### Instructions for the task:
Skip all pictures. Write out the data below from its first line through the line that contains "COL = S.collection".

### Data extract:
++++++++++

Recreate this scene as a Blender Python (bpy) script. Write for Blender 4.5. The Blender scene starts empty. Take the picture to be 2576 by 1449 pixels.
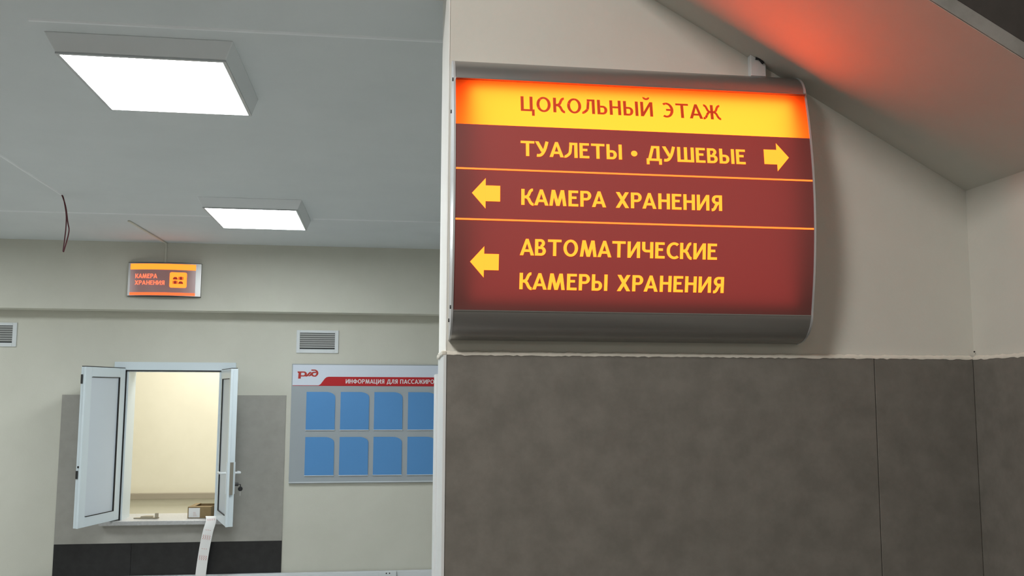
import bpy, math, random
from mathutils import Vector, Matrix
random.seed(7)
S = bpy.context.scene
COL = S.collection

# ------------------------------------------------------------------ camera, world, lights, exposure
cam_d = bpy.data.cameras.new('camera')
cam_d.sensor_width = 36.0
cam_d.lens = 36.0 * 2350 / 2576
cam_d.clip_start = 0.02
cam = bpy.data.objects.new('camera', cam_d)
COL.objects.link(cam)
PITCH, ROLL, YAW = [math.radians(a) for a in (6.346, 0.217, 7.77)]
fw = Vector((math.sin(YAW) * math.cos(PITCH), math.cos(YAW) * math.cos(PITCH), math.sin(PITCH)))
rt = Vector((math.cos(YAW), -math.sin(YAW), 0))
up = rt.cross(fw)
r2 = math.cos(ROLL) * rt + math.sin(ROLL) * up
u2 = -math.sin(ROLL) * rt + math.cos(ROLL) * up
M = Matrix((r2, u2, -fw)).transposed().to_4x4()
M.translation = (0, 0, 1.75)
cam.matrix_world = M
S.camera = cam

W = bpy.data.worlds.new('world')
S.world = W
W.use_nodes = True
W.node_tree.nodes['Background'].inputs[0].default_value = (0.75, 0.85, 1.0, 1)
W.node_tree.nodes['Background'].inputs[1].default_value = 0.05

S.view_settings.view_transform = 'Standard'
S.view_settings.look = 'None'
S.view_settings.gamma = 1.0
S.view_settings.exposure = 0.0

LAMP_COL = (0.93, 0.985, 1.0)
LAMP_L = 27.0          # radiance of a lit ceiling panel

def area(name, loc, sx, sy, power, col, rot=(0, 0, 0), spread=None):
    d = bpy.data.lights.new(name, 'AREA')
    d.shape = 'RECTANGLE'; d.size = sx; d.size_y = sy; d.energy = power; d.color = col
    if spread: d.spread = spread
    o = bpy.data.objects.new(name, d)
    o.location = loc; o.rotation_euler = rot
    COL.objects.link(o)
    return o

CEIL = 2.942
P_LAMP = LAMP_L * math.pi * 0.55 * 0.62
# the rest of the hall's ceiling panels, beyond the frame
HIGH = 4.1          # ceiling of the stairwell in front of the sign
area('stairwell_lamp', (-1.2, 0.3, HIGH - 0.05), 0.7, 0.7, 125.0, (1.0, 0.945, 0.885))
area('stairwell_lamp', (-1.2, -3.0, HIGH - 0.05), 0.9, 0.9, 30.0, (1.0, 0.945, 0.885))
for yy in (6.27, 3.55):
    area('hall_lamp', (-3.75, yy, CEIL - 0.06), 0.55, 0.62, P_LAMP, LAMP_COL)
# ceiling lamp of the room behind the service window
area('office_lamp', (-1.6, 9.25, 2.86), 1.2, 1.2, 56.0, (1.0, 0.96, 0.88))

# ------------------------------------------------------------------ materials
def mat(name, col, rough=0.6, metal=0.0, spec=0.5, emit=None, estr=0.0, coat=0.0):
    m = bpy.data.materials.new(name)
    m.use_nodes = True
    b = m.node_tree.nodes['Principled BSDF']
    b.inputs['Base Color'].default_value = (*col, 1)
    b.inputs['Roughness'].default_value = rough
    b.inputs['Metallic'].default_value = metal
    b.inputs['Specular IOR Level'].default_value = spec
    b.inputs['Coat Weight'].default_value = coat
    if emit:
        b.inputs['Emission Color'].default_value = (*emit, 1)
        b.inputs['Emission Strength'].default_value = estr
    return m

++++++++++

### The solution:
Recreate this scene as a Blender Python (bpy) script. Write for Blender 4.5. The Blender scene starts empty. Take the picture to be 2576 by 1449 pixels.
import bpy, math, random
from mathutils import Vector, Matrix
random.seed(7)
S = bpy.context.scene
COL = S.collection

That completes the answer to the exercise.